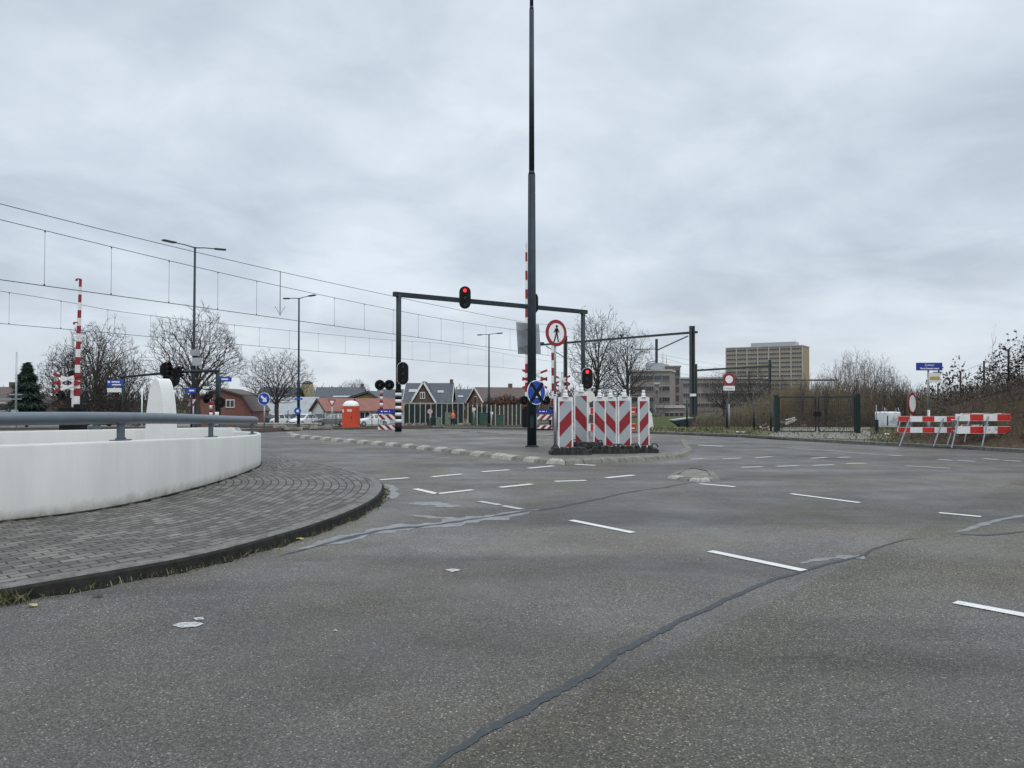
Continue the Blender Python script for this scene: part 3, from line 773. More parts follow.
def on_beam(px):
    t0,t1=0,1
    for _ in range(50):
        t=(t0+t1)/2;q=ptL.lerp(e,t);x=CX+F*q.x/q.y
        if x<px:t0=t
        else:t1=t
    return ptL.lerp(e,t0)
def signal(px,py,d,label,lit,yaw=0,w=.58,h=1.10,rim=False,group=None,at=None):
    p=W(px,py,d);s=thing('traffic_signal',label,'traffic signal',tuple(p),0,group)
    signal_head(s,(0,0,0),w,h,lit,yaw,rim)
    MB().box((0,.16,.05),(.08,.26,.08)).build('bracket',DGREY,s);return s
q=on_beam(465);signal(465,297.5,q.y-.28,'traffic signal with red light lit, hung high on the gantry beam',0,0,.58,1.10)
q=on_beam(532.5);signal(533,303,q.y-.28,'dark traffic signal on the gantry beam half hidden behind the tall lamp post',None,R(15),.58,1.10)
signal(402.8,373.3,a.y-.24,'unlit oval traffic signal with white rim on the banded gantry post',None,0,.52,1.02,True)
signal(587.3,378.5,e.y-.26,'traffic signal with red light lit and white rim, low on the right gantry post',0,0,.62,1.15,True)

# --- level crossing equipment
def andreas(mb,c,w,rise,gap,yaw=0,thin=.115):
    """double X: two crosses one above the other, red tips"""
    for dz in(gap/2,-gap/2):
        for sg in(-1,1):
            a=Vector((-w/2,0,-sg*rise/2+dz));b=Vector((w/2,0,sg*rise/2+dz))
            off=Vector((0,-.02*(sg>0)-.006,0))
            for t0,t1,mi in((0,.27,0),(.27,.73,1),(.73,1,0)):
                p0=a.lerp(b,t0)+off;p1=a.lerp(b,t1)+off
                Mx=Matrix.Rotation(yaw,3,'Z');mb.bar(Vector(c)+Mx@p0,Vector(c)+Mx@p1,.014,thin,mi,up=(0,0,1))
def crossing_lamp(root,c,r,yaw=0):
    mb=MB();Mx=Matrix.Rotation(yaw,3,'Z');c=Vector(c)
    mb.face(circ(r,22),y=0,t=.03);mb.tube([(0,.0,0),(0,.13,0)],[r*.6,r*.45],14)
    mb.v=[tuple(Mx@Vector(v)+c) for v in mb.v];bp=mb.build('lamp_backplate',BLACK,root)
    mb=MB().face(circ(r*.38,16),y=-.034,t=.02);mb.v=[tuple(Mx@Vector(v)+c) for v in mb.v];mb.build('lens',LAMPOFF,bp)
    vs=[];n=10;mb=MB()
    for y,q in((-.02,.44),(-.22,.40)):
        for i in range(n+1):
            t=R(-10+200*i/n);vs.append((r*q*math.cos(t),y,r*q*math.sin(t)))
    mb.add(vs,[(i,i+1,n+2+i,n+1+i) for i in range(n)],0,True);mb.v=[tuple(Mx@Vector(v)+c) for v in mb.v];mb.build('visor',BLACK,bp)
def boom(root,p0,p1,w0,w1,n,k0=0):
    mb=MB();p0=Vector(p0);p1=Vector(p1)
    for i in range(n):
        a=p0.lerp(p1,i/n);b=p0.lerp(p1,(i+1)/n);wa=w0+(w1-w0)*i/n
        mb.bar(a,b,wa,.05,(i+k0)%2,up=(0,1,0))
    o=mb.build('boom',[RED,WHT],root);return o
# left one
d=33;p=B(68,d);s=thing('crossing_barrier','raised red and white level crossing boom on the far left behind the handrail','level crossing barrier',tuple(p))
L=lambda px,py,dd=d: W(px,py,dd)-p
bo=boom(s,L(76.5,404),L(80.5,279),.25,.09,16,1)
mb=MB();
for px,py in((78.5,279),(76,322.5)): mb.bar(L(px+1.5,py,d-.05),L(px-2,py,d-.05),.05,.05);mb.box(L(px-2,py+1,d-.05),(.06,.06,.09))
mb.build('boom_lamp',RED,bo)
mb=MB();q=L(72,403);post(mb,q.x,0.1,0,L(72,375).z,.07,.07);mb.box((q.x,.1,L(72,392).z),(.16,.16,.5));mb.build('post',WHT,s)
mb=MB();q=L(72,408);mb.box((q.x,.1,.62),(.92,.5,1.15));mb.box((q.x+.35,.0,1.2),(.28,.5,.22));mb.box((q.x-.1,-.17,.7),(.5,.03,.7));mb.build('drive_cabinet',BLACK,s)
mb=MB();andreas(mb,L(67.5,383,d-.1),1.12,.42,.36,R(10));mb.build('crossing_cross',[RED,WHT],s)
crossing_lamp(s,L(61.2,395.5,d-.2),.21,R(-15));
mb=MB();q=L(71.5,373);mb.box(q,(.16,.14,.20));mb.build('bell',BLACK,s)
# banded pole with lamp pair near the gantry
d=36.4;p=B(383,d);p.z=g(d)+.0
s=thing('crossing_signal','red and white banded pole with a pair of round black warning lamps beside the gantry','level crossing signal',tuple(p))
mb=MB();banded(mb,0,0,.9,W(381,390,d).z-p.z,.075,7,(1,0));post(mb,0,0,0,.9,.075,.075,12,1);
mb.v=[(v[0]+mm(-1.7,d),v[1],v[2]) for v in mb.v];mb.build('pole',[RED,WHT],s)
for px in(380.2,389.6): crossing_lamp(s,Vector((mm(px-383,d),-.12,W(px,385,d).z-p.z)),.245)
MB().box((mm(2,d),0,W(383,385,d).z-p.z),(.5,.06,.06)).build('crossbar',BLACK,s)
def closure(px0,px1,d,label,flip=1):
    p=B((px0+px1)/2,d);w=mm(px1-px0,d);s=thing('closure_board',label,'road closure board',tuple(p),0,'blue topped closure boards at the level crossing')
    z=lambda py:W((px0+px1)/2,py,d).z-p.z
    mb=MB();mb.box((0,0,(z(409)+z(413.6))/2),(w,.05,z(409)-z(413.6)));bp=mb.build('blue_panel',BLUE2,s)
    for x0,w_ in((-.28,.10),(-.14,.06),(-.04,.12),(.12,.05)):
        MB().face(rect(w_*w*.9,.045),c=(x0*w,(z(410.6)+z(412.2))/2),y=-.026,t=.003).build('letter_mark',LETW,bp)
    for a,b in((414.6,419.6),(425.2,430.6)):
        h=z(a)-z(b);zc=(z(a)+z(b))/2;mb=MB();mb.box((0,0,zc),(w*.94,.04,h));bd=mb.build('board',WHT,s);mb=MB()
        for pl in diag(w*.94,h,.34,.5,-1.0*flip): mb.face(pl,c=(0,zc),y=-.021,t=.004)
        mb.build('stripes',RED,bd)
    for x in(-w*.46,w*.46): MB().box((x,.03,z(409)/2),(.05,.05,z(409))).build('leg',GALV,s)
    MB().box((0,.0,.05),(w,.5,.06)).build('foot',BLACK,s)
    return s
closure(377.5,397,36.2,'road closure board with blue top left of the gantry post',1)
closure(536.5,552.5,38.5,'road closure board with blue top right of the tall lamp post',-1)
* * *
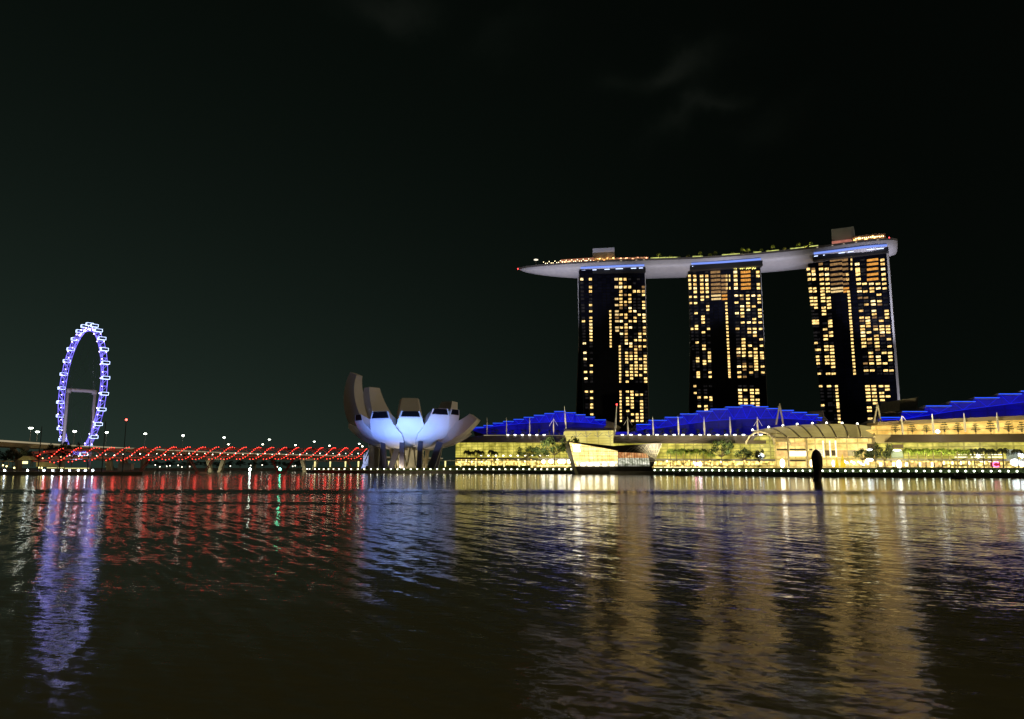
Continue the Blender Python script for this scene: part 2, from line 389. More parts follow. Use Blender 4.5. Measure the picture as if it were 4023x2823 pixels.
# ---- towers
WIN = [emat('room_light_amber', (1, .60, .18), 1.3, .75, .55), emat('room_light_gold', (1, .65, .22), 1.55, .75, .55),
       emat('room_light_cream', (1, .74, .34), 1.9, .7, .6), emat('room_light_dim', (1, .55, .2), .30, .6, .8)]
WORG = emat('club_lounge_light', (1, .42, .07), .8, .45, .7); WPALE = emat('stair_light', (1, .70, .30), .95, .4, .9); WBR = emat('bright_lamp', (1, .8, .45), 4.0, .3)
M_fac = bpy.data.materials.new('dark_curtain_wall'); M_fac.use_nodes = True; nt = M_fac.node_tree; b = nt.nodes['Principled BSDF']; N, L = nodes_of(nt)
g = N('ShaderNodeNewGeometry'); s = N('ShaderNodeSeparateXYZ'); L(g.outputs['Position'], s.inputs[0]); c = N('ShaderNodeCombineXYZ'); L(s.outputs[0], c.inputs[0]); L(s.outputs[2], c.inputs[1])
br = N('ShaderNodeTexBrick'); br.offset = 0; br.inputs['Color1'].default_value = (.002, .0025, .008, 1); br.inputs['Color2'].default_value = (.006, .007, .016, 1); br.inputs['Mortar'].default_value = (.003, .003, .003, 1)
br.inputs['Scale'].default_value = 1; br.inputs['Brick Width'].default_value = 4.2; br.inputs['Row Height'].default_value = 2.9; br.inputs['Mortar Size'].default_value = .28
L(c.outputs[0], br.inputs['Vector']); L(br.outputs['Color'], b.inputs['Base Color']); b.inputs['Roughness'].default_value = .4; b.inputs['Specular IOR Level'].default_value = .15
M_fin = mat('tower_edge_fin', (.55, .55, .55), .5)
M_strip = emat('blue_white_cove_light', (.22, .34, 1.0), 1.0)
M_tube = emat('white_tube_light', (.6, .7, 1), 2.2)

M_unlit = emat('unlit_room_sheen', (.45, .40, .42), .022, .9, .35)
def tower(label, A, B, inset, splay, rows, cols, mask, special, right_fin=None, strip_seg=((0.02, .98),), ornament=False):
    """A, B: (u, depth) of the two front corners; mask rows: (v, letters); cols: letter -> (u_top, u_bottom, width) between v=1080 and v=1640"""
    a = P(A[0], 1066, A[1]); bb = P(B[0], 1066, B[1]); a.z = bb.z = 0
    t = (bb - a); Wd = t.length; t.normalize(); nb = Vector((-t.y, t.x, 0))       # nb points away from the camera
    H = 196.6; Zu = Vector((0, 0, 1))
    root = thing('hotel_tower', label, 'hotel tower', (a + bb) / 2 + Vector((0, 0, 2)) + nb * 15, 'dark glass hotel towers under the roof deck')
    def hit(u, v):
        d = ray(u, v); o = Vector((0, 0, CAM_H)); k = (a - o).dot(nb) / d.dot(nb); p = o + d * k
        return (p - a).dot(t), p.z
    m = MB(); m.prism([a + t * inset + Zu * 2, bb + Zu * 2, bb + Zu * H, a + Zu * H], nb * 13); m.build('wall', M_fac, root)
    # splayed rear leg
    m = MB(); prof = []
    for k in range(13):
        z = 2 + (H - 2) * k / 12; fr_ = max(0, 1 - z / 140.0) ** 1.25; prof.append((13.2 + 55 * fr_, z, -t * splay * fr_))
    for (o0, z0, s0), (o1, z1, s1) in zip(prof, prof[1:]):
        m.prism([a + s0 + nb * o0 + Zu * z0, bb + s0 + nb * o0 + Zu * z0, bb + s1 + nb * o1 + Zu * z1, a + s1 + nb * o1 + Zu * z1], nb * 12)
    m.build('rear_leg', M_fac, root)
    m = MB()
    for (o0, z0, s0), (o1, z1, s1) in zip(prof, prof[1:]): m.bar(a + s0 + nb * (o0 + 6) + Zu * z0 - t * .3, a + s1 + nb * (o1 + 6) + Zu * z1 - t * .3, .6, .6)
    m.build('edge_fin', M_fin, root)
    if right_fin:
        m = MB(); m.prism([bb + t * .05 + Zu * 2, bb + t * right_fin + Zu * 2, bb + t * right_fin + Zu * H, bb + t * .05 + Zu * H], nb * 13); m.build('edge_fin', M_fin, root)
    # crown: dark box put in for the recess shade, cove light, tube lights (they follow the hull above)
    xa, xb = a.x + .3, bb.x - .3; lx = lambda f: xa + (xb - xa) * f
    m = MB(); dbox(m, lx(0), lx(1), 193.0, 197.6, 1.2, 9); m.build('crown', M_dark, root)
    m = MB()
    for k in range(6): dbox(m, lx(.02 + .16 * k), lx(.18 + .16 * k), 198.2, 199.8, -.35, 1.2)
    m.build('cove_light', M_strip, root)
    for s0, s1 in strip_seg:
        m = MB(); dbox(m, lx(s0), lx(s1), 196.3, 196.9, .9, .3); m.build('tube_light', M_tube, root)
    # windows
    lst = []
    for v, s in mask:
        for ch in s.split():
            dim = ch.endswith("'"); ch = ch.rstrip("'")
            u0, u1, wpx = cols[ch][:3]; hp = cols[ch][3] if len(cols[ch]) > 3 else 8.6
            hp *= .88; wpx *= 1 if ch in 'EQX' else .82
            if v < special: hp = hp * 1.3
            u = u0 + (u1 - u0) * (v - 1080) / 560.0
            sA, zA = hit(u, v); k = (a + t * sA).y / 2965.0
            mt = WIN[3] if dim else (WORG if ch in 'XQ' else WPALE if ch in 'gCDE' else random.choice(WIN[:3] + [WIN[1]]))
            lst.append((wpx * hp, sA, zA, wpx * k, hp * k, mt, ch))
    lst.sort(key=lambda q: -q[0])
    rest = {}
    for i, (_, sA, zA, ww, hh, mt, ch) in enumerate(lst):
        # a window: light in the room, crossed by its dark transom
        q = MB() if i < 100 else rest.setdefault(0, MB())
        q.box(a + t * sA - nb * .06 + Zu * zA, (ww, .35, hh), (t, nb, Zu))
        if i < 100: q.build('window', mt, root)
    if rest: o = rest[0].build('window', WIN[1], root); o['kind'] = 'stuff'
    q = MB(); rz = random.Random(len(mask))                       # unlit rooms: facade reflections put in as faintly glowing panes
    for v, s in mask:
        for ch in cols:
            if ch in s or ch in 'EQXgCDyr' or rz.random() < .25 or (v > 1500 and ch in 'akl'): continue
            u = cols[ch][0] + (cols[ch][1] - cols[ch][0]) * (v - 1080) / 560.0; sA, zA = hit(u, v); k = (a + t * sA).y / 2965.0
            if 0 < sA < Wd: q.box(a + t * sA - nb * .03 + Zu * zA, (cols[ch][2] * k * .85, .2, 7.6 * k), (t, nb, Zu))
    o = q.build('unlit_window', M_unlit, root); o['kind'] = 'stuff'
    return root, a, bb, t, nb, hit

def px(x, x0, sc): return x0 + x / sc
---
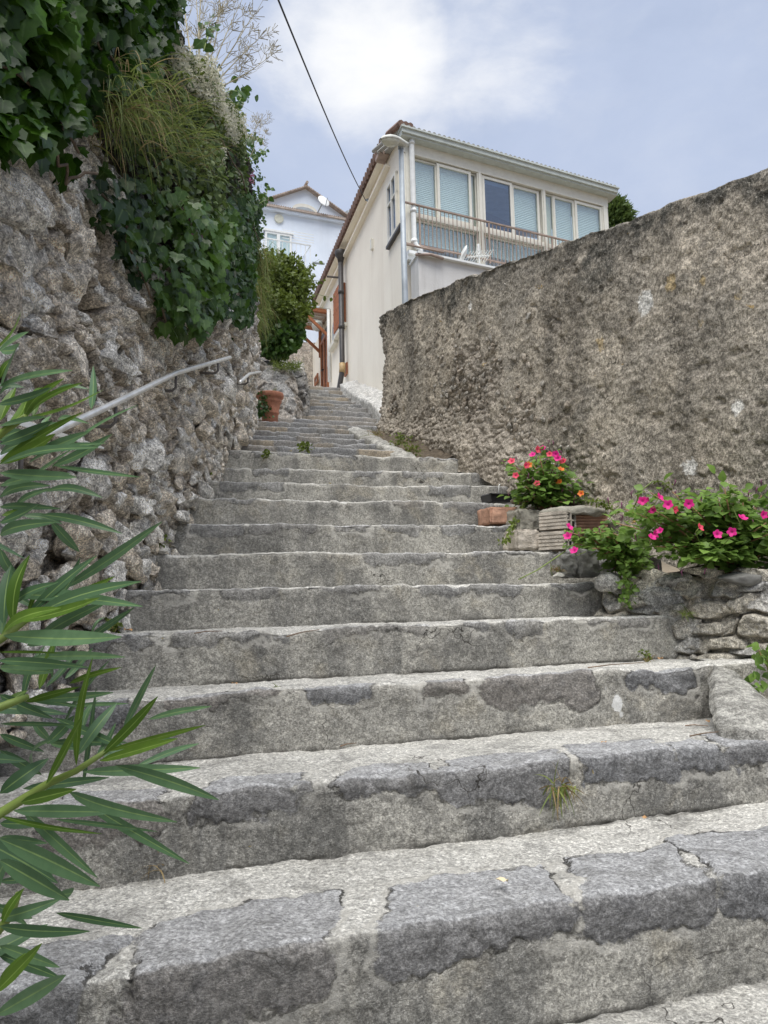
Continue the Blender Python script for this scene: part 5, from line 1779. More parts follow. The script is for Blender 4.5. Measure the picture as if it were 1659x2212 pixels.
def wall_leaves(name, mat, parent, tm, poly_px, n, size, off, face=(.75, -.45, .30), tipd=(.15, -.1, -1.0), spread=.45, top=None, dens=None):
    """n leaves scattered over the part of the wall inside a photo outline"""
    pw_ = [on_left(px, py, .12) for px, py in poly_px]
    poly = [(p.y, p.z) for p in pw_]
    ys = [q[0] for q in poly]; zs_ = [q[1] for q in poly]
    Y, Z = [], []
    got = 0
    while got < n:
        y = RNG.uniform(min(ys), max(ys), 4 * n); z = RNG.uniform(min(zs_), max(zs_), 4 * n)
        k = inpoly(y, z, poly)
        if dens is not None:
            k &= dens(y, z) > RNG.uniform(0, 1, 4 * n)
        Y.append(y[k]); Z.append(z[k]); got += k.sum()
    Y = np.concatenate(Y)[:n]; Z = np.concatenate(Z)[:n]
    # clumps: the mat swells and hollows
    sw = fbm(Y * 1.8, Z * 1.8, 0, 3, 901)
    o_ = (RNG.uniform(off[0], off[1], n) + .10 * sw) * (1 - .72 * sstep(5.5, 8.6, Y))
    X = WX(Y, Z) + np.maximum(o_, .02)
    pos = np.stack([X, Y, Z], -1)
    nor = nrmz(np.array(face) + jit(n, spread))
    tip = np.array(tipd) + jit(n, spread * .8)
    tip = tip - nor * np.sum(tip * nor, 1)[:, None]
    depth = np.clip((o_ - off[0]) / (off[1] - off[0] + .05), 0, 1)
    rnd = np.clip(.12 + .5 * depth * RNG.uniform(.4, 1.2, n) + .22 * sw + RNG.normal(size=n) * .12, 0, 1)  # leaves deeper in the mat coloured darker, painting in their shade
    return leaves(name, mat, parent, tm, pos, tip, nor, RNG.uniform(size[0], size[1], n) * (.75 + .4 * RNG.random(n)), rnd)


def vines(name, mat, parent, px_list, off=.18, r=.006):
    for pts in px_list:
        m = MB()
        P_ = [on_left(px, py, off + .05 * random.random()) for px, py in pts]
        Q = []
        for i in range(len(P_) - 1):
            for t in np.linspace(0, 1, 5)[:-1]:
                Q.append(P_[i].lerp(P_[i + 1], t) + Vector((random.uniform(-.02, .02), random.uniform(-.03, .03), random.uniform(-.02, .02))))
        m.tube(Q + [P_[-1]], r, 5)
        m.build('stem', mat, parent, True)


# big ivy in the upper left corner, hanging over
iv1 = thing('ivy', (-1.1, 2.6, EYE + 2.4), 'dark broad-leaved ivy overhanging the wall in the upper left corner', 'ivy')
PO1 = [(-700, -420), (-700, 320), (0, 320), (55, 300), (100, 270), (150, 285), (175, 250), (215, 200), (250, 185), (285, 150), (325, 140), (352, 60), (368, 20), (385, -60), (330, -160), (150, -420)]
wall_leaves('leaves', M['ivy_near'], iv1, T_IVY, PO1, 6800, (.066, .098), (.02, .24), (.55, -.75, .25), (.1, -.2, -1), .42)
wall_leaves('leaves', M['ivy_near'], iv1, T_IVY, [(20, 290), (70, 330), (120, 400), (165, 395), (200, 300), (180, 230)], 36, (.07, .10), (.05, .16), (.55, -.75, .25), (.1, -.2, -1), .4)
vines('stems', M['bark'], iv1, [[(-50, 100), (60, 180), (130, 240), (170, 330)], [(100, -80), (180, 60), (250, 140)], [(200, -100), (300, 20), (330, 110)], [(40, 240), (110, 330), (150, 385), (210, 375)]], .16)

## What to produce
From the records above, transcribe without alteration every line from the one with "Continue the Blender Python script for this scene: part 2, from" to the one with "M_tube = emat('white_tube_light', (.6, .7, 1), 2.2)", inclusive.

## Correct result
Continue the Blender Python script for this scene: part 2, from line 389. More parts follow. Use Blender 4.5. Measure the picture as if it were 4023x2823 pixels.
# ---- towers
WIN = [emat('room_light_amber', (1, .60, .18), 1.3, .75, .55), emat('room_light_gold', (1, .65, .22), 1.55, .75, .55),
       emat('room_light_cream', (1, .74, .34), 1.9, .7, .6), emat('room_light_dim', (1, .55, .2), .30, .6, .8)]
WORG = emat('club_lounge_light', (1, .42, .07), .8, .45, .7); WPALE = emat('stair_light', (1, .70, .30), .95, .4, .9); WBR = emat('bright_lamp', (1, .8, .45), 4.0, .3)
M_fac = bpy.data.materials.new('dark_curtain_wall'); M_fac.use_nodes = True; nt = M_fac.node_tree; b = nt.nodes['Principled BSDF']; N, L = nodes_of(nt)
g = N('ShaderNodeNewGeometry'); s = N('ShaderNodeSeparateXYZ'); L(g.outputs['Position'], s.inputs[0]); c = N('ShaderNodeCombineXYZ'); L(s.outputs[0], c.inputs[0]); L(s.outputs[2], c.inputs[1])
br = N('ShaderNodeTexBrick'); br.offset = 0; br.inputs['Color1'].default_value = (.002, .0025, .008, 1); br.inputs['Color2'].default_value = (.006, .007, .016, 1); br.inputs['Mortar'].default_value = (.003, .003, .003, 1)
br.inputs['Scale'].default_value = 1; br.inputs['Brick Width'].default_value = 4.2; br.inputs['Row Height'].default_value = 2.9; br.inputs['Mortar Size'].default_value = .28
L(c.outputs[0], br.inputs['Vector']); L(br.outputs['Color'], b.inputs['Base Color']); b.inputs['Roughness'].default_value = .4; b.inputs['Specular IOR Level'].default_value = .15
M_fin = mat('tower_edge_fin', (.55, .55, .55), .5)
M_strip = emat('blue_white_cove_light', (.22, .34, 1.0), 1.0)
M_tube = emat('white_tube_light', (.6, .7, 1), 2.2)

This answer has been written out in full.